Rueff, Jacques
RUEFF, JACQUES
RUEFF, JACQUES (1896–1978), French economist. Born in Paris, during World War i he served with the French liaison team for the American Expeditionary Force. In 1923 he qualified as an inspector of finance and in 1926 joined the personal staff of Raymond Poincaré, who was both prime minister and finance minister. In 1927 he went to the League of Nations where he worked on monetary reform for Greece, Bulgaria, and Portugal, and then moved to London as financial attaché of the French embassy. In 1934 Rueff returned to the Finance Ministry again, concerned with the stabilization of the French currency. At the outbreak of World War ii, Rueff was vice governor of the Bank of France, but resigned a year later to rejoin the government finance inspection service. After World War ii, he was concerned with reparations, first for France, and then as head of the Inter-Allied Reparations Agency in Brussels. From 1958 to 1962, he sat on the Court of European Communities in Luxemburg, for the second half of the period as its chief justice. Informally he was the financial counselor to De Gaulle and was instrumental in designing France's successful 1958 reform. In 1964 Rueff was elected to the Académie Française, one of the few economists so honored. Over the years, his major concern was the advocacy of monetary discipline, and advising France and other countries to return to the gold standard to prevent depreciation and inflation.

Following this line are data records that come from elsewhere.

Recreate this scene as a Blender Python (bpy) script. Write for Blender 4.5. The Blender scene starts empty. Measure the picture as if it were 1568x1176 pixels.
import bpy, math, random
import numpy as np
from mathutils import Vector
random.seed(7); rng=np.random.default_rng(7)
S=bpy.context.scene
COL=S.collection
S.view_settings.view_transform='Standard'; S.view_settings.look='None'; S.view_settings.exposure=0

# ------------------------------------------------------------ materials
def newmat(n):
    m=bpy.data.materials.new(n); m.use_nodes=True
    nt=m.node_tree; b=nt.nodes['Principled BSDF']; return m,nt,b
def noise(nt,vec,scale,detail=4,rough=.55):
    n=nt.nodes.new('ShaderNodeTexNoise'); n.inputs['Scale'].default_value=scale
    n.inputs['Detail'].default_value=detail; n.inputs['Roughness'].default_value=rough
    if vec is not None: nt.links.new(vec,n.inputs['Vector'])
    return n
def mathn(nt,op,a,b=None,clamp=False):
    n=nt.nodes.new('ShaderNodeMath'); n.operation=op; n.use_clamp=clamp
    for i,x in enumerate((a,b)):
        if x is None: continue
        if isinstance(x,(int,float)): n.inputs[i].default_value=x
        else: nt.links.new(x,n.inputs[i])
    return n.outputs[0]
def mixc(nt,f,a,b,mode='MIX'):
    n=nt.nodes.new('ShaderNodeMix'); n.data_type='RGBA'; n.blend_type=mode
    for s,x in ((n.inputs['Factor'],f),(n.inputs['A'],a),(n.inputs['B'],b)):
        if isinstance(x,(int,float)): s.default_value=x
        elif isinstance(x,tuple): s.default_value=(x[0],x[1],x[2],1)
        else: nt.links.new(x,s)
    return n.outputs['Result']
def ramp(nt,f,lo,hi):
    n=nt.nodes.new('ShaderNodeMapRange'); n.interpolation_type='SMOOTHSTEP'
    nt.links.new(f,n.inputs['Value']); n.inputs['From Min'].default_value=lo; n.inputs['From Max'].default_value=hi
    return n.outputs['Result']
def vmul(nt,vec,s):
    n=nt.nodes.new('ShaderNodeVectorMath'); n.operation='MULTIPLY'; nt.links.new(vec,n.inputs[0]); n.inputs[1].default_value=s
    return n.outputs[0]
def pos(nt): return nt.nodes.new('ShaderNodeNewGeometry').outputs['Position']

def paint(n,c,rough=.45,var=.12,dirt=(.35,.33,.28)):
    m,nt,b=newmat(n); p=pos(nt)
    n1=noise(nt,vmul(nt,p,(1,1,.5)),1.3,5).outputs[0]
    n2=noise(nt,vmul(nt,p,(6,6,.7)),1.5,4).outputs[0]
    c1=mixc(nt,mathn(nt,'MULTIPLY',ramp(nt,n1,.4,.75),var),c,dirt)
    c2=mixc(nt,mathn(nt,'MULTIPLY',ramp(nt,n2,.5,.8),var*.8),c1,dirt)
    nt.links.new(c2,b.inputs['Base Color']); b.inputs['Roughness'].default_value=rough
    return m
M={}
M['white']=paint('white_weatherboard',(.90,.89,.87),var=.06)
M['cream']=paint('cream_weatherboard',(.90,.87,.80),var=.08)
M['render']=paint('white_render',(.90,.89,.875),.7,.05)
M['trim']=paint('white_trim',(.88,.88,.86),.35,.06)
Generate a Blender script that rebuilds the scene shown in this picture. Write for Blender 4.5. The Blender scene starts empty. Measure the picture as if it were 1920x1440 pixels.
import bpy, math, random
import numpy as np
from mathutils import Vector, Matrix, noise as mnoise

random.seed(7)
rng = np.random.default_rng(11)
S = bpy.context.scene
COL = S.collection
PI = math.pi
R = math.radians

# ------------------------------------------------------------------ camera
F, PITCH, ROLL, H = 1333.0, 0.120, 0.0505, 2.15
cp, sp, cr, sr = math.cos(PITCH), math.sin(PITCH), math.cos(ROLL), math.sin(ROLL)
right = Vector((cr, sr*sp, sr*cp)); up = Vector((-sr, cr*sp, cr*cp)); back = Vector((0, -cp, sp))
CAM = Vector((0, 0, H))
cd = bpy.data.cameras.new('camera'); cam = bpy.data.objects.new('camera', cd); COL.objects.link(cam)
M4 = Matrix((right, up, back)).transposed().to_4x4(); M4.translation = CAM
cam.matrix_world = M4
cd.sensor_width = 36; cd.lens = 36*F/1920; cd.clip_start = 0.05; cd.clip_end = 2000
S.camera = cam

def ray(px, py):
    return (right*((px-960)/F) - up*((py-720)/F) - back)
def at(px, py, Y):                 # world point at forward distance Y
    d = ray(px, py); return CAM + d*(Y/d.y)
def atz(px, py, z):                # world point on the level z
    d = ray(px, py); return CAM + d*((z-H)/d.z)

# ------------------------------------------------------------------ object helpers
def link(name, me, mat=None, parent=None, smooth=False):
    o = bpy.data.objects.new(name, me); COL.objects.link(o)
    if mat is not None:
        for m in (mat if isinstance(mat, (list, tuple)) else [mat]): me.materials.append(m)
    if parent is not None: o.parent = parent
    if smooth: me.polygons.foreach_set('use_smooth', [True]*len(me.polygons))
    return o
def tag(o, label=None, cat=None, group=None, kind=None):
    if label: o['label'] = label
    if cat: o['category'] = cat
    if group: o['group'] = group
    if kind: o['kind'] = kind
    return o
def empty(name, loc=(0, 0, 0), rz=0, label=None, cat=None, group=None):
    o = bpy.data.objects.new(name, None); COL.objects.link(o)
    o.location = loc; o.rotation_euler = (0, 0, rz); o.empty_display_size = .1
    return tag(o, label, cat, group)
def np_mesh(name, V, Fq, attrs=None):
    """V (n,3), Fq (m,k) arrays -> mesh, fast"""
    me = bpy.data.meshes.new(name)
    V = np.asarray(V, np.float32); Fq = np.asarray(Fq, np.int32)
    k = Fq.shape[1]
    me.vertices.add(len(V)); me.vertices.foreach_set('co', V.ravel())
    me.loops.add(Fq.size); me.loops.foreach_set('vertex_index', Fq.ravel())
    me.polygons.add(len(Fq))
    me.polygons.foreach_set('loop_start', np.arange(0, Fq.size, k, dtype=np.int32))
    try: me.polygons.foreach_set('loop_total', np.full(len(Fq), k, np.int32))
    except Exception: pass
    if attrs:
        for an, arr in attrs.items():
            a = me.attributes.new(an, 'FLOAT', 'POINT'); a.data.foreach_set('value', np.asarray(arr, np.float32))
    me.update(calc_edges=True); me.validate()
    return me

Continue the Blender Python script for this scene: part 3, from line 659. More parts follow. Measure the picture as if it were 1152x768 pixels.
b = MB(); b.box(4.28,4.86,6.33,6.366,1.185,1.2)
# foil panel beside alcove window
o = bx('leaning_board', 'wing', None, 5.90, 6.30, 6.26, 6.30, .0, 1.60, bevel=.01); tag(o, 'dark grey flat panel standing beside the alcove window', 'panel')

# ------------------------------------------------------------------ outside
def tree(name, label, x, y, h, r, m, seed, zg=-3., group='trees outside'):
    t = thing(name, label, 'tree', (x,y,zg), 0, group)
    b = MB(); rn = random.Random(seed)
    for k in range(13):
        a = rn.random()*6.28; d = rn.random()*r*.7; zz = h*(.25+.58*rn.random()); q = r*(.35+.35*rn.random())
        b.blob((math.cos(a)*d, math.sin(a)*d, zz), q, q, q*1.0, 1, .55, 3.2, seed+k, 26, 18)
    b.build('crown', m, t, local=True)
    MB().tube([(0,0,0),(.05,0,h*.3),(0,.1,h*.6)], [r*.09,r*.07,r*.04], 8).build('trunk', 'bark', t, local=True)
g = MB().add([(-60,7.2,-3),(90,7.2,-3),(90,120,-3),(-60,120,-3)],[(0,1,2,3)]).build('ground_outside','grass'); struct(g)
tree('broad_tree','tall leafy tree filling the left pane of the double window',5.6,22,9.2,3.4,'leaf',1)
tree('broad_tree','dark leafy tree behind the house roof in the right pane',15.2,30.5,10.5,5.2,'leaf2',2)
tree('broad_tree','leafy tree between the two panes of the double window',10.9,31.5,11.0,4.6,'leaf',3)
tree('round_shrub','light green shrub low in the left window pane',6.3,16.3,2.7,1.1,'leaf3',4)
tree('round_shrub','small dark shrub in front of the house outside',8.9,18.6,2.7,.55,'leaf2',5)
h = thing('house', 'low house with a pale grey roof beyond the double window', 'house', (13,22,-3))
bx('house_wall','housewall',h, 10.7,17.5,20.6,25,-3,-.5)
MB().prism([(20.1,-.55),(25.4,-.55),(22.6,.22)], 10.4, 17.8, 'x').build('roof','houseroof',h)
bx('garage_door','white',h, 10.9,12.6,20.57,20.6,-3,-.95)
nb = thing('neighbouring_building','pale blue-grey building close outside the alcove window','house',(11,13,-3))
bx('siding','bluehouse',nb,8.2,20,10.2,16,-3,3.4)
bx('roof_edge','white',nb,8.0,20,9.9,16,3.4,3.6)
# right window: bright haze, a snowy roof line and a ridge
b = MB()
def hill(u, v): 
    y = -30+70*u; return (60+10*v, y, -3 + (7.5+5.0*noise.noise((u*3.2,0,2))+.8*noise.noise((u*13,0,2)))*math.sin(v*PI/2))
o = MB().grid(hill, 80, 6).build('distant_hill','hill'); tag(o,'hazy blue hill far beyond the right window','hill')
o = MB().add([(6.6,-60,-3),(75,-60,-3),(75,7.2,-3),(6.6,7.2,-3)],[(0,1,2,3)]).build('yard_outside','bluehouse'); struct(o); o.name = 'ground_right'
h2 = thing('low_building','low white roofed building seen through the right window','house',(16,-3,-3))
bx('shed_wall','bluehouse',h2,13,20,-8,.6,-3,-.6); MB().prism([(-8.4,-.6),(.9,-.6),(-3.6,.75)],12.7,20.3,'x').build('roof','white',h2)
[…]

Rueff was a prolific author. His major publications include: Des Sciences physiques aux sciences morales (1922); From the Physical to the Social Sciences (1929); Sur une théorie de l'inflation (2 vols., 1925); L'Ordre social (1945); Epître aux dirigistes (1949); La régulation monétaire et le problème institutionnel de la monnaie (1953); Discours sur le crédit (1962, 19673); L'Age de l'inflation (1963; The Age of Inflation, 1964); and Les Dieux et les rois (1967).
bibliography:
Current Biography, 30 (Feb. 1969), 31–34.